Requirement: Collect from the data below each line with "dark".

Given information:
************

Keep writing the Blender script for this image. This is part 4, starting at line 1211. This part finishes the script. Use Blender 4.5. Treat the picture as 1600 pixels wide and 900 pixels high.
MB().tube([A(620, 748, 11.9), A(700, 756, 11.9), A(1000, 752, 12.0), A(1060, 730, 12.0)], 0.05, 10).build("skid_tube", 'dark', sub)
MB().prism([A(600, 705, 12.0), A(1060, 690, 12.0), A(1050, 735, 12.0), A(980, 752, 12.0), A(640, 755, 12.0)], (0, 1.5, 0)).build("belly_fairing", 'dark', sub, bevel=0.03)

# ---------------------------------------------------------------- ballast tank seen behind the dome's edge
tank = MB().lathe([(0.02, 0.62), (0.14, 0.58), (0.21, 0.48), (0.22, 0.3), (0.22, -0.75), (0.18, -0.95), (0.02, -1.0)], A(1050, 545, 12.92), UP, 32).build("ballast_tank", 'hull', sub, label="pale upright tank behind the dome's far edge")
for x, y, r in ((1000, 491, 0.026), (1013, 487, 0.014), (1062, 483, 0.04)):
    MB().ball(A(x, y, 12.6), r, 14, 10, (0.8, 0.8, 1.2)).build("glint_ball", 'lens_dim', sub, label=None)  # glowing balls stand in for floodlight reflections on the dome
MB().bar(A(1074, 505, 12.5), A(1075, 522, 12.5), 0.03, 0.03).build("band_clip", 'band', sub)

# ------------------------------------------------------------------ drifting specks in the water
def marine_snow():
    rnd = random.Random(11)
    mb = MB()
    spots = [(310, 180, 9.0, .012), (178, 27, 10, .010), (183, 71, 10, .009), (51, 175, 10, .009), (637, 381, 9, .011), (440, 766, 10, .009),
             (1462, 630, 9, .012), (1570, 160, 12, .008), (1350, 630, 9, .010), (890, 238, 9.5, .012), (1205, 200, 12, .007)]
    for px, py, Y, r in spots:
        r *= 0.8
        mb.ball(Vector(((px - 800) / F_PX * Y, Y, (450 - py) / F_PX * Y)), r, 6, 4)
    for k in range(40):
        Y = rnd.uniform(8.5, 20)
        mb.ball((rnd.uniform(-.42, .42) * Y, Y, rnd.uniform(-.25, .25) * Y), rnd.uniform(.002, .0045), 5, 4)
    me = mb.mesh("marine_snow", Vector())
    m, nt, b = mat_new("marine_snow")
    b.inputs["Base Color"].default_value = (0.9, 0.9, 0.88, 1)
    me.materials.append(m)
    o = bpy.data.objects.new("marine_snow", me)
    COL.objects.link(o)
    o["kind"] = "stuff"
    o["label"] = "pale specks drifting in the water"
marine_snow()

************

Correct response:
MB().tube([A(620, 748, 11.9), A(700, 756, 11.9), A(1000, 752, 12.0), A(1060, 730, 12.0)], 0.05, 10).build("skid_tube", 'dark', sub)
MB().prism([A(600, 705, 12.0), A(1060, 690, 12.0), A(1050, 735, 12.0), A(980, 752, 12.0), A(640, 755, 12.0)], (0, 1.5, 0)).build("belly_fairing", 'dark', sub, bevel=0.03)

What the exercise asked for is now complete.